== Data extract
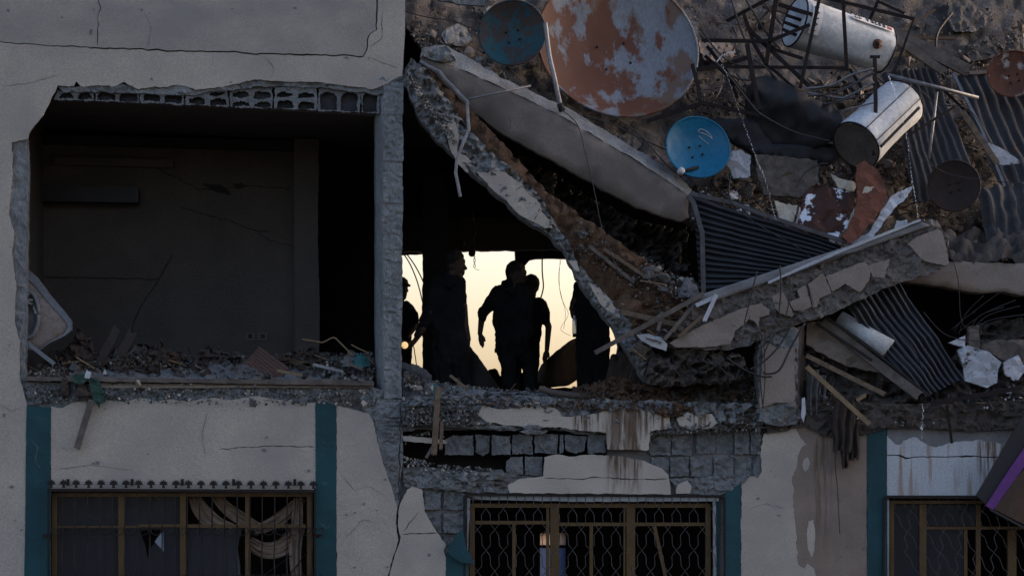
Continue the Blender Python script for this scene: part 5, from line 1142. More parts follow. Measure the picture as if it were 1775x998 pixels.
sheet([(1003, 584), (985, 592), (960, 612), (938, 632), (930, 650), (934, 664), (950, 672), (985, 668), (1004, 655)], 3.2, 'board_brown_plain' if 'board_brown_plain' in M else 'cardboard', 'brown curved metal sheet with light specks right of the standing men', 'sheet', curve=.5)
fill_far = plate('rear_rubble', [(820, 705), (848, 640), (858, 638), (866, 650), (876, 655), (895, 662), (905, 645), (912, 655), (930, 650), (940, 660), (955, 705)], 4.2, .3, M['inside_dark'], None, jag=2, step=4, grid=8, amp=.2)
tag(fill_far, 'dark rubble outline behind the legs of the men', 'rubble', kind='stuff')
one(blob('sack', [cap((712, 640, .9), 11, (735, 655, .9), 12, .8), cap((700, 634, .9), 8, (712, 640, .9), 10, .8)], .016, M['cloth_grey'], thing('crumpled_sack', 'crumpled grey cloth bundle on the rubble beside the middle column', 'cloth', P(715, 668, .9)), wrinkle=.06, wf=6), None, None)

# ------------------------------------------------------------------ loose rubble
rr = random.Random(21)
def hull_mesh(kind, k):
    r_ = random.Random(k * 13 + len(kind)); bm = bmesh.new()
    if kind == 'chunk':
        for i in range(11):
            v = Vector((r_.gauss(0, 1), r_.gauss(0, 1), r_.gauss(0, 1))).normalized() * r_.uniform(.38, .55); bm.verts.new((v.x * 1.15, v.y, v.z * .8))
    elif kind == 'slab':
        n = r_.randint(4, 6); a0 = r_.uniform(0, 6)
        for zz_ in (-.09, .09):
            for i in range(n):
                a = a0 + 6.283 * (i + r_.uniform(-.2, .2)) / n; q = r_.uniform(.38, .58); bm.verts.new((math.cos(a) * q + r_.uniform(-.02, .02), math.sin(a) * q, zz_))
    else:
        for x in (-.5, .5):
            for y in (-.05, .05):
                for z in (-.03, .03): bm.verts.new((x + r_.uniform(-.05, .05), y + r_.uniform(-.015, .015), z + r_.uniform(-.01, .01)))
    r = bmesh.ops.convex_hull(bm, input=bm.verts)
    bmesh.ops.delete(bm, geom=[g for g in set(r['geom_interior']) if isinstance(g, bmesh.types.BMVert)], context='VERTS')
    if kind == 'chunk': bmesh.ops.bevel(bm, geom=bm.edges[:], offset=.025, segments=1, affect='EDGES')
    me = bpy.data.meshes.new(kind); bm.to_mesh(me); bm.free(); return me
protos = {k: [hull_mesh(k, i) for i in range(9)] for k in ('chunk', 'slab', 'splinter')}
matmesh = {}
def get(kind, i, m):
    key = (kind, i, m)
    if key not in matmesh:
        me = protos[kind][i].copy(); me.materials.append(M[m]); matmesh[key] = me
    return matmesh[key]
NM = {'chunk': 'concrete_chunk', 'slab': 'flat_fragment', 'splinter': 'wood_splinter'}
DESC = {'concrete': 'grey', 'concrete_wet': 'dark wet', 'plaster': 'pale render coated', 'plaster_dirty': 'tan', 'soil': 'earthy brown', 'wood': 'brown', 'wood_pale': 'pale', 'wood_grey': 'weathered grey', 'block': 'blue grey', 'steel_dark': 'dark metal', 'white_shard': 'whitish speckled', 'tile': 'beige', 'corrugated_grey': 'slate grey', 'cloth_grey': 'dusty cloth coloured'}
KD = {'chunk': 'lump', 'slab': 'flat fragment', 'splinter': 'thin splinter'}
def scatter(path, n_big, n_small, thick, d0, d1, where, grp, kinds=('chunk', 'chunk', 'slab', 'slab', 'splinter'), mats=('concrete', 'concrete', 'block', 'plaster', 'concrete_wet'), sz=(9, 20), small=(2, 7), dfun=None):
    """path: polyline (px,py) of the pile crest; pieces lie from the crest down by `thick` pixels"""
    L = [0]
    for a, b in zip(path, path[1:]): L.append(L[-1] + math.hypot(a[0] - b[0], a[1] - b[1]))
    def at_():
        t = rr.uniform(0, L[-1]); j = next(q for q in range(len(L) - 1) if L[q + 1] >= t); f = (t - L[j]) / (L[j + 1] - L[j]); v = rr.random() ** 1.2
        x = lerp(path[j][0], path[j + 1][0], f); y = lerp(path[j][1], path[j + 1][1], f) + v * thick
        return x, y, (dfun(x, y) + rr.uniform(-.05, .03)) if dfun else lerp(d1, d0, v) + rr.uniform(-.05, .05)
    def rot(kind):
        if kind == 'chunk': return Euler((rr.uniform(0, 6), rr.uniform(0, 6), rr.uniform(0, 6)))
        if kind == 'slab': return Euler((rr.gauss(.9, .5), rr.gauss(0, .5), rr.uniform(0, 6)))
        return Euler((rr.gauss(0, .4), rr.gauss(0, .45), rr.gauss(0, .9)))
    for _ in range(n_big):
        x, y, d = at_(); k = rr.choice(kinds); m = rr.choice(mats)
        if k == 'splinter': m = rr.choice(('wood', 'wood_pale', 'wood_grey', 'steel_dark'))
        s_ = rr.uniform(*sz) * MP(d) * (1.7 if k == 'splinter' else 1.0)
        o = link(get(k, rr.randrange(9), m), NM[k]); o.location = P(x, y, d); o.rotation_euler = rot(k); o.scale = (s_, s_ * rr.uniform(.7, 1.1), s_ * (rr.uniform(.7, 1) if k != 'splinter' else .8))
        xs_ = [q_[0] for q_ in path]; f_ = (x - min(xs_)) / (max(xs_) - min(xs_)); side = ('far left', 'mid left', 'centre', 'mid right', 'far right')[min(4, int(f_ * 5))]
        q_ = (s_ / MP(d) / (1.7 if k == 'splinter' else 1) - sz[0]) / (sz[1] - sz[0])
        lab_ = '%s %s %s %s, %s' % (('small', 'medium', 'large')[min(2, int(q_ * 3))], DESC[m], KD[k], where, side)
        lab_ = ' '.join(lab_.split()[-16:])
        tag(o, lab_, 'rubble', grp)
    V = []; F = []; MI = []; ml = [M[m] for m in dict.fromkeys(mats)] + [M['wood']]; keys = list(dict.fromkeys(mats))
    for _ in range(n_small):
        x, y, d = at_(); k = rr.choice(kinds); m = rr.choice(mats); me = protos[k][rr.randrange(9)]
        s_ = rr.uniform(*small) * MP(d) * (2 if k == 'splinter' else 1); mt = rot(k).to_matrix(); p = P(x, y, d); n0 = len(V)
        V += [p + mt @ (v.co * s_) for v in me.vertices]
        for f in me.polygons: F.append(tuple(n0 + i for i in f.vertices)); MI.append(len(keys) if k == 'splinter' else keys.index(m))
    if V:
        o = mesh('small_rubble', V, F, ml); o.data.polygons.foreach_set('material_index', MI); tag(o, 'small loose rubble ' + where, 'rubble', kind='stuff')
scatter([(50, 638), (100, 635), (160, 648), (300, 650), (450, 652), (560, 650), (645, 640)], 42, 900, 16, -.02, .7, 'on the sill of the open room', 'rubble on the sill of the open room', mats=('concrete', 'block', 'plaster', 'concrete_wet', 'tile'))
scatter([(560, 625), (600, 618), (648, 612)], 12, 160, 38, .05, .6, 'heaped in the right corner of the open room', 'rubble in the right corner of the open room')
scatter([(90, 605), (190, 600), (300, 608), (420, 620), (560, 612)], 30, 300, 44, .4, 1.5, 'deeper inside the open room', 'rubble deeper inside the open room', mats=('wood_grey', 'soil', 'concrete_wet', 'cardboard') if False else ('concrete_wet', 'soil', 'wood_grey'))
scatter([(46, 672), (200, 672), (400, 674), (650, 676)], 14, 700, 26, -.03, .02, 'stuck on the broken slab edge below the open room', 'fragments on the slab edge below the open room', sz=(8, 14), kinds=('chunk', 'slab'))
scatter([(700, 640), (730, 655), (770, 664), (850, 672), (900, 678), (1000, 680)], 46, 1300, 26, -.08, .5, 'beside the feet of the standing men', 'rubble at the feet of the standing men', kinds=('chunk', 'slab', 'slab', 'chunk', 'chunk', 'splinter'), sz=(9, 21))
scatter([(700, 690), (760, 688), (830, 692)], 12, 600, 48, -.13, -.05, 'on the torn ledge right of the column foot', 'rubble on the torn ledge by the column foot', sz=(8, 16))
scatter([(830, 690), (1000, 694), (1180, 700)], 6, 500, 14, -.14, -.05, 'along the ledge over the pale render patch', 'rubble along the ledge over the render patch', sz=(8, 13), mats=('concrete', 'concrete_wet', 'soil'))
scatter([(990, 672), (1060, 655), (1120, 666), (1180, 676)], 10, 500, 34, -.1, .5, 'on the brown soil heap', 'lumps on the brown soil heap', mats=('soil', 'soil', 'concrete_wet'), kinds=('chunk',))
scatter([(1150, 668), (1210, 668), (1270, 660), (1310, 650)], 42, 700, 78, -.16, .4, 'below the foot of the rising beam', 'rubble below the foot of the rising beam', mats=('concrete_wet', 'concrete', 'soil', 'concrete_wet', 'block'), sz=(9, 22))
scatter([(1120, 742), (1250, 735), (1320, 735)], 8, 300, 12, -.08, -.02, 'on the edge above the bare blocks', 'rubble on the edge above the bare blocks', sz=(8, 13))
scatter([(1400, 640), (1500, 680), (1600, 692), (1700, 660), (1775, 640)], 48, 900, 50, -.12, .5, 'on the wet right ledge', 'rubble on the wet right ledge', mats=('concrete_wet', 'concrete_wet', 'wood_grey', 'soil', 'white_shard'), sz=(9, 24), kinds=('chunk', 'slab', 'slab', 'splinter', 'splinter'))
scatter([(700, 790), (760, 805), (860, 812)], 5, 260, 18, .02, .10, 'in the gap between the bare blocks', 'rubble in the gap between the bare blocks', sz=(8, 15), kinds=('chunk',))
scatter([(700, 756), (730, 745), (770, 745)], 4, 80, 16, .05, .3, 'in the upper left of the gap', 'rubble in the upper left of the gap', sz=(9, 15), kinds=('chunk',))
scatter([(712, 20), (730, 40), (745, 60), (800, 80), (860, 120), (930, 170)], 52, 800, 42, .2, .8, 'on the slab beside the small teal dish', 'rubble beside the small teal dish', sz=(9, 30), dfun=lambda x, y: roof_d(x, y) - .22, mats=('concrete', 'roof_grey', 'plaster_dirty') if 'roof_grey' in M else ('concrete', 'plaster_dirty', 'concrete_wet'))
scatter([(706, 118), (740, 170), (790, 235)], 12, 400, 22, -.1, .0, 'on the broken head of the steep beam', 'fragments on the head of the steep beam', sz=(8, 14), kinds=('chunk', 'slab'))
scatter([(1110, 440), (1160, 470), (1210, 500), (1240, 515)], 30, 400, 40, -.12, .4, 'where the two fallen beams meet', 'rubble where the two fallen beams meet', mats=('concrete', 'block', 'plaster', 'concrete_wet'), kinds=('chunk', 'slab', 'splinter'), sz=(10, 28))
scatter([(1100, 590), (1150, 560), (1210, 530)], 26, 200, 30, -.3, .0, 'jammed along the foot of the rising beam', 'splinters along the foot of the rising beam', kinds=('splinter', 'splinter', 'slab'), mats=('wood_grey', 'soil', 'concrete_wet'), sz=(14, 34))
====
**Task details**
Repeat, with no pictures, each line from the beginning of the data through the line containing "wf=6), None, None)", inclusive.

**Solution to this exercise**
Continue the Blender Python script for this scene: part 5, from line 1142. More parts follow. Measure the picture as if it were 1775x998 pixels.
sheet([(1003, 584), (985, 592), (960, 612), (938, 632), (930, 650), (934, 664), (950, 672), (985, 668), (1004, 655)], 3.2, 'board_brown_plain' if 'board_brown_plain' in M else 'cardboard', 'brown curved metal sheet with light specks right of the standing men', 'sheet', curve=.5)
fill_far = plate('rear_rubble', [(820, 705), (848, 640), (858, 638), (866, 650), (876, 655), (895, 662), (905, 645), (912, 655), (930, 650), (940, 660), (955, 705)], 4.2, .3, M['inside_dark'], None, jag=2, step=4, grid=8, amp=.2)
tag(fill_far, 'dark rubble outline behind the legs of the men', 'rubble', kind='stuff')
one(blob('sack', [cap((712, 640, .9), 11, (735, 655, .9), 12, .8), cap((700, 634, .9), 8, (712, 640, .9), 10, .8)], .016, M['cloth_grey'], thing('crumpled_sack', 'crumpled grey cloth bundle on the rubble beside the middle column', 'cloth', P(715, 668, .9)), wrinkle=.06, wf=6), None, None)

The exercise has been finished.